**CHALLENGE**. Beginning with the first line below, please repeat the material exactly, ending with the line that includes "return Vector((x * S, -z * S, y * S))".

**DATA PROVIDED**.
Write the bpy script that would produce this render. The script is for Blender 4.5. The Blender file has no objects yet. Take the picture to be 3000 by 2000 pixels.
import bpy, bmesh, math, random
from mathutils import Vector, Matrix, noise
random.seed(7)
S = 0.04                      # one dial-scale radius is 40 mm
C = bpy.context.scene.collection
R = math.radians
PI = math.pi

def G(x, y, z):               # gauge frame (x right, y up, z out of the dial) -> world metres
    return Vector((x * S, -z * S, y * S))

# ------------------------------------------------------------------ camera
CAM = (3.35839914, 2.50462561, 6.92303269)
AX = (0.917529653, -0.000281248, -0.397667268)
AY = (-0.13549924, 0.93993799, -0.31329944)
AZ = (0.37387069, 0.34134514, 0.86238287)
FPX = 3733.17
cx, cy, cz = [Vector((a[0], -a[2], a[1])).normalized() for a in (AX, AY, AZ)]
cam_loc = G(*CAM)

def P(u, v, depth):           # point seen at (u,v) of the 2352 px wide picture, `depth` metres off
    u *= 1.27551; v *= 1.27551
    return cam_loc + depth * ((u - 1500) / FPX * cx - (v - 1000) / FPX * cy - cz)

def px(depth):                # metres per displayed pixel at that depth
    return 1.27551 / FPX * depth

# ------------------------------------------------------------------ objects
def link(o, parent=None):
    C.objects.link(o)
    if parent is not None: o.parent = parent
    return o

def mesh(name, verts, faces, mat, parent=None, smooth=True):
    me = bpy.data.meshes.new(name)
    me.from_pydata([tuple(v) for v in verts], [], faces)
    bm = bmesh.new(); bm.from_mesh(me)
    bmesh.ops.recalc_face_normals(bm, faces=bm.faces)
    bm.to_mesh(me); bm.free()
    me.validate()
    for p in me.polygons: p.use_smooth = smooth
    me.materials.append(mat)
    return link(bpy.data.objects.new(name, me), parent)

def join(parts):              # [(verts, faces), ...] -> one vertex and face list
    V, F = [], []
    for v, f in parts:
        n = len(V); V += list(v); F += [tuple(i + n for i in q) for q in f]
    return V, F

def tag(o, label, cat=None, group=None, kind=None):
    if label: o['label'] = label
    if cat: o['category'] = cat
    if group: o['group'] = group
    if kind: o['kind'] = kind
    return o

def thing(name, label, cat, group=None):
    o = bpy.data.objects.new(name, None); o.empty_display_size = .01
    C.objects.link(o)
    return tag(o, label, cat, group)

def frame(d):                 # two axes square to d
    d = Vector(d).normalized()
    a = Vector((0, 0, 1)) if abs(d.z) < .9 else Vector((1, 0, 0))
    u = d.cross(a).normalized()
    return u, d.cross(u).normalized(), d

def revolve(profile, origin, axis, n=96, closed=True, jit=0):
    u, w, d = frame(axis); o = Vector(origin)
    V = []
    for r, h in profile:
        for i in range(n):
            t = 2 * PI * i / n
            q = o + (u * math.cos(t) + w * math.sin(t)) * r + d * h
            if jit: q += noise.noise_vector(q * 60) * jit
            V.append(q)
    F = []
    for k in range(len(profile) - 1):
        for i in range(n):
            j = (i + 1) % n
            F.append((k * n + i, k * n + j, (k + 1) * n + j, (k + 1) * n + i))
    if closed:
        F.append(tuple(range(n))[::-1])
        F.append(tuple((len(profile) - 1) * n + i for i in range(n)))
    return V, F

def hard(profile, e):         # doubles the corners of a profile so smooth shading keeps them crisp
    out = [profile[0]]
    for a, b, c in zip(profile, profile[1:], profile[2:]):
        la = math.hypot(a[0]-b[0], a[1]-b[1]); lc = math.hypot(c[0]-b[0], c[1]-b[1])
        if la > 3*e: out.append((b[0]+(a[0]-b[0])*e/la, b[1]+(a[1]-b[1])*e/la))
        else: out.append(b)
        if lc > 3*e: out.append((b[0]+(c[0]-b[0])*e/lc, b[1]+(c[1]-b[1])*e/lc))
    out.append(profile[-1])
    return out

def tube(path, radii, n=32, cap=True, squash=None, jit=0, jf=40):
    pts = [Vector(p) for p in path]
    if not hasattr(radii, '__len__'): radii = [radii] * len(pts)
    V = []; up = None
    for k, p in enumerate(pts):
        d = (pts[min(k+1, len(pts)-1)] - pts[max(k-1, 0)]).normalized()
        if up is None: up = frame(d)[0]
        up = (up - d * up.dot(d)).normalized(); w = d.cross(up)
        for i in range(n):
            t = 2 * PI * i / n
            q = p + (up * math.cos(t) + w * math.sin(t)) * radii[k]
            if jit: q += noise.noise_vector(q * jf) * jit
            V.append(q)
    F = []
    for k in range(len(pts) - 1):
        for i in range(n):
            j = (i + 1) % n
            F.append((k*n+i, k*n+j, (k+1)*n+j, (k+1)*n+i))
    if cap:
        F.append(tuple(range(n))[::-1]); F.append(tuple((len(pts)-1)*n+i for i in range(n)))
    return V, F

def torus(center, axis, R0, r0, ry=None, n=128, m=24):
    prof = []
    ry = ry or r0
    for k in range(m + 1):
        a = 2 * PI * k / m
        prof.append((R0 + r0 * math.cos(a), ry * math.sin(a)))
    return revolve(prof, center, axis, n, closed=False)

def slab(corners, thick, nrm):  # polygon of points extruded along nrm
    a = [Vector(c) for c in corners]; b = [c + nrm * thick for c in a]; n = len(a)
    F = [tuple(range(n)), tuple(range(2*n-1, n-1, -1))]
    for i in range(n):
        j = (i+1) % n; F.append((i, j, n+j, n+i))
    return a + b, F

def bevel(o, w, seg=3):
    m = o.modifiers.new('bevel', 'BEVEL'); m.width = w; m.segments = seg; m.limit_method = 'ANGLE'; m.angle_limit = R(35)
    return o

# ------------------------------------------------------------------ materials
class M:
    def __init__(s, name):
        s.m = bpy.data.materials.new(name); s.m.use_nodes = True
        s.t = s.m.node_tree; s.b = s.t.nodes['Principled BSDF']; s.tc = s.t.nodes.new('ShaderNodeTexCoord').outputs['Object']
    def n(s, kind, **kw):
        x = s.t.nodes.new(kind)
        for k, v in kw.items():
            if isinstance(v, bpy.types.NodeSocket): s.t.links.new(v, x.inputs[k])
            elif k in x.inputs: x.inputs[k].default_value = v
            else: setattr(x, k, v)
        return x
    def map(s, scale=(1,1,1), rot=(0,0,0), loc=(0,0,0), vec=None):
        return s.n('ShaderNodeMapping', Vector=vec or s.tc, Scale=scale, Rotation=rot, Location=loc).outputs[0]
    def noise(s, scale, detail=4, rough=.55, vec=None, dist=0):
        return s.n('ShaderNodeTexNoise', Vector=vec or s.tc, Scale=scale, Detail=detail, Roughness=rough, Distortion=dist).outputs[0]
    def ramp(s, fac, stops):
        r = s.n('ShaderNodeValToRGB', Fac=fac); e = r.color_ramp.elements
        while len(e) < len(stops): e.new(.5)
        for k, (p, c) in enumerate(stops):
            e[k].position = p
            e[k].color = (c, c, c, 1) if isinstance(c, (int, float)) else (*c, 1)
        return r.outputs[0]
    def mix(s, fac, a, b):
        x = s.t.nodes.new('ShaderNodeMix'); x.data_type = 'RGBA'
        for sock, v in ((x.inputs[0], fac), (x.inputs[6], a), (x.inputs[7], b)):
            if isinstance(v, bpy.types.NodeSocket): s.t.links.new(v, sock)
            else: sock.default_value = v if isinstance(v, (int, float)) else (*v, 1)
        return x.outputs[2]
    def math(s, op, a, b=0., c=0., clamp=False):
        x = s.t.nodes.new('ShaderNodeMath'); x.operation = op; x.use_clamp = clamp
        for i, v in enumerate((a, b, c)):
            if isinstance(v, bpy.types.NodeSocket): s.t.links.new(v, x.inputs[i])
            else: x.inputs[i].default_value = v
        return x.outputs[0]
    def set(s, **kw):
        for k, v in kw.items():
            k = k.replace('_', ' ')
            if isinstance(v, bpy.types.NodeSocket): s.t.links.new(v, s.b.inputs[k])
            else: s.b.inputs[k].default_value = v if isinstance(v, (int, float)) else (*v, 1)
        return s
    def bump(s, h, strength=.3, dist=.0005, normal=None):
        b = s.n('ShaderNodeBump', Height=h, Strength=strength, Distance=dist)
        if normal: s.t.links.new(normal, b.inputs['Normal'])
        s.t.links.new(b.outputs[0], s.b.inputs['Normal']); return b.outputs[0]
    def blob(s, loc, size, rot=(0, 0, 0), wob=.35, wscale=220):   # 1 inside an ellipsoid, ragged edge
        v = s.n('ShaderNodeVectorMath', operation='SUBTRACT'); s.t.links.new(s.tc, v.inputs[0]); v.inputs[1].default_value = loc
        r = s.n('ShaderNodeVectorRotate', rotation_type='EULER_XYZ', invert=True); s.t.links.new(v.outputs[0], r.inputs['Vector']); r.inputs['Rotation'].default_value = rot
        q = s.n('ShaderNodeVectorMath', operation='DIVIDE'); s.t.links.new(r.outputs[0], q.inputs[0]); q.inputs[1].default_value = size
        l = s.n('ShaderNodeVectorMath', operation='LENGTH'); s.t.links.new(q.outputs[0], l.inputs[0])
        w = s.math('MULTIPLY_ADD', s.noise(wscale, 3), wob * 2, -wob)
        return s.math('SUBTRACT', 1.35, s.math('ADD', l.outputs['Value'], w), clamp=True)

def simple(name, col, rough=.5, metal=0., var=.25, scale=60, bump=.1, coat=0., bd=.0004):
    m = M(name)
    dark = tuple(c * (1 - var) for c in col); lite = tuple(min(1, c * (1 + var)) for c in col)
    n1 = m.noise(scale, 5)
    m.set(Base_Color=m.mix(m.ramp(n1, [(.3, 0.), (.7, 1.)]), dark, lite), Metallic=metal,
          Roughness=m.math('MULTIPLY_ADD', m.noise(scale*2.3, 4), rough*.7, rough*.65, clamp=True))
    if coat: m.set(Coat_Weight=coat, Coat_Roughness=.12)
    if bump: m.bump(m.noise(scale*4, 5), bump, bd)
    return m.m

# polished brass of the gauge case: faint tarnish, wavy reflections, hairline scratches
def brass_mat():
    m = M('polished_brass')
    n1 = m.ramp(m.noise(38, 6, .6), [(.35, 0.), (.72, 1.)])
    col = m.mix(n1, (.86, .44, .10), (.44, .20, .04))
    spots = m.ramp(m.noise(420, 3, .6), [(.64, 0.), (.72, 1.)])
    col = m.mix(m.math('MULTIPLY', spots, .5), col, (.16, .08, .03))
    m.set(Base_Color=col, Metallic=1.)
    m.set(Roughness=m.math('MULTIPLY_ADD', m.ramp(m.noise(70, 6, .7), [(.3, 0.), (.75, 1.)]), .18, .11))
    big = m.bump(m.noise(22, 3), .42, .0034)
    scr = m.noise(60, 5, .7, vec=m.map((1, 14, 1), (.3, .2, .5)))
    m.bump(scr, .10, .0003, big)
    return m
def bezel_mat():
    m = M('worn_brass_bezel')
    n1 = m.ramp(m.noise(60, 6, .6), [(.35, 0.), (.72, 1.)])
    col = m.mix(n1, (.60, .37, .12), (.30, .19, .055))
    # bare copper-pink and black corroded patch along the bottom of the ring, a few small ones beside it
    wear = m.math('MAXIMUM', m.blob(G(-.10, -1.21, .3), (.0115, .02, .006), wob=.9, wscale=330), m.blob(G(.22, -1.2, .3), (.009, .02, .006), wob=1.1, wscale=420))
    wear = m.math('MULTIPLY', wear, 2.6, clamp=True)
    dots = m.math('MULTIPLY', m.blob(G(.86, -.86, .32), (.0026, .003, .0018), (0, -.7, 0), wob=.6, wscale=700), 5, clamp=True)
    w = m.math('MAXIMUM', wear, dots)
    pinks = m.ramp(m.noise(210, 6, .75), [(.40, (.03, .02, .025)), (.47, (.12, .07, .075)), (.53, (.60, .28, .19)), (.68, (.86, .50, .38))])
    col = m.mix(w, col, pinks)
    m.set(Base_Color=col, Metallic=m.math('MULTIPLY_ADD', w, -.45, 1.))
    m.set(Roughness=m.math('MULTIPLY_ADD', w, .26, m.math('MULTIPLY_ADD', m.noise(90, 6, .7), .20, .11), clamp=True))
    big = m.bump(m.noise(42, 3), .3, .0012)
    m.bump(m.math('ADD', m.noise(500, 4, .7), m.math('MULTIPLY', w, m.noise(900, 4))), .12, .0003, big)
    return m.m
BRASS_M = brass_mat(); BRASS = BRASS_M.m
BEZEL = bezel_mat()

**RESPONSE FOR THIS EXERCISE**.
Write the bpy script that would produce this render. The script is for Blender 4.5. The Blender file has no objects yet. Take the picture to be 3000 by 2000 pixels.
import bpy, bmesh, math, random
from mathutils import Vector, Matrix, noise
random.seed(7)
S = 0.04                      # one dial-scale radius is 40 mm
C = bpy.context.scene.collection
R = math.radians
PI = math.pi

def G(x, y, z):               # gauge frame (x right, y up, z out of the dial) -> world metres
    return Vector((x * S, -z * S, y * S))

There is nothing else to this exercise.